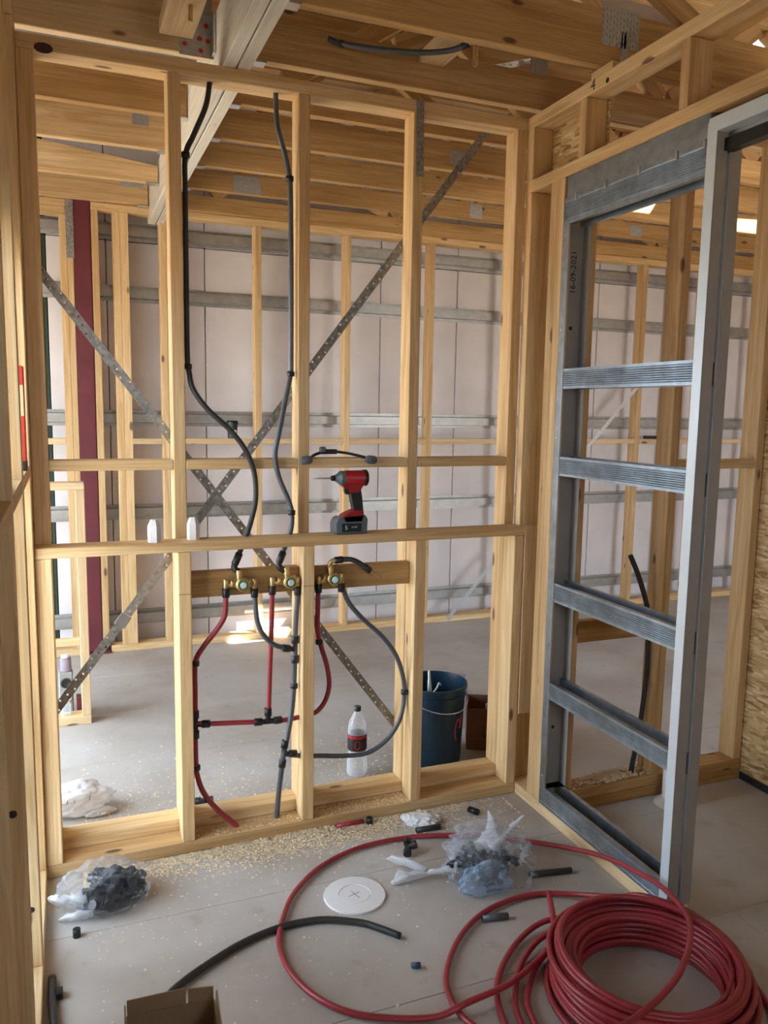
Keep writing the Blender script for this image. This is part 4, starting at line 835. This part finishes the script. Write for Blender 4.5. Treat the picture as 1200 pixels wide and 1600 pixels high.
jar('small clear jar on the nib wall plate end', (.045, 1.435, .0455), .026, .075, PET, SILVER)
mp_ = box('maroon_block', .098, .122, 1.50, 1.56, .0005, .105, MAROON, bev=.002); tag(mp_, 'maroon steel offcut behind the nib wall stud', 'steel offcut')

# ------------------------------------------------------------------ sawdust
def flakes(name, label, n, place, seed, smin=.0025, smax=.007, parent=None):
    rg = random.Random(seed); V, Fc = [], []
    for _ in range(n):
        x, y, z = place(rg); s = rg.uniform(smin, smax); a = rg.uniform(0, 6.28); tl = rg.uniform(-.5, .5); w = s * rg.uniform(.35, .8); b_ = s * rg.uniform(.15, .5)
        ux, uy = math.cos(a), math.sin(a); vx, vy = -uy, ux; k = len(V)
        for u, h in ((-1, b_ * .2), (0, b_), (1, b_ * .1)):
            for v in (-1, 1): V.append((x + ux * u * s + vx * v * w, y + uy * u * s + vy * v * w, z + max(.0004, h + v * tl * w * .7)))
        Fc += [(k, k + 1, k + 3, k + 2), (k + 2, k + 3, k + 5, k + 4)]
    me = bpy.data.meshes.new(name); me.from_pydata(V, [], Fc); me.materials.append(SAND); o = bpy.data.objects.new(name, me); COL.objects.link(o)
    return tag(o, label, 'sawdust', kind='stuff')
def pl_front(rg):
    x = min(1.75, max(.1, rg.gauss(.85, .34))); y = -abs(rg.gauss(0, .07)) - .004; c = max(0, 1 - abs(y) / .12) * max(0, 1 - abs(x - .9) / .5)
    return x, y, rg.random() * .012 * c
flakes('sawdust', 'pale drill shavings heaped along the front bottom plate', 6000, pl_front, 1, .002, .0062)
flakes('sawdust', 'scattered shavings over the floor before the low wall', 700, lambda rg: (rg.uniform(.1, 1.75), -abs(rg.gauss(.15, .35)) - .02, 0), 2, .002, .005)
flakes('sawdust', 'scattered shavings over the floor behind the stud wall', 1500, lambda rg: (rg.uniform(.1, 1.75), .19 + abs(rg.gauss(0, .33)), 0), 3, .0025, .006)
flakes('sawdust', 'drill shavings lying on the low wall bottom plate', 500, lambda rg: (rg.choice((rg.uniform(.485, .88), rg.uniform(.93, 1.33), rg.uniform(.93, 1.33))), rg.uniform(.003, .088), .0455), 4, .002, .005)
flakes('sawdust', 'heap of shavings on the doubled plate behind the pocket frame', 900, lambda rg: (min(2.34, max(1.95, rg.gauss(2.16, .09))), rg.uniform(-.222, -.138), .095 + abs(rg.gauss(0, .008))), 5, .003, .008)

____

▸ **Task goal**: Repeat the lines exactly as they stand, from the opening line of the data through the line with "stud', 'steel offcut')". Pictures stay out of the copy.

▸ **Answer to this task**:
Keep writing the Blender script for this image. This is part 4, starting at line 835. This part finishes the script. Write for Blender 4.5. Treat the picture as 1200 pixels wide and 1600 pixels high.
jar('small clear jar on the nib wall plate end', (.045, 1.435, .0455), .026, .075, PET, SILVER)
mp_ = box('maroon_block', .098, .122, 1.50, 1.56, .0005, .105, MAROON, bev=.002); tag(mp_, 'maroon steel offcut behind the nib wall stud', 'steel offcut')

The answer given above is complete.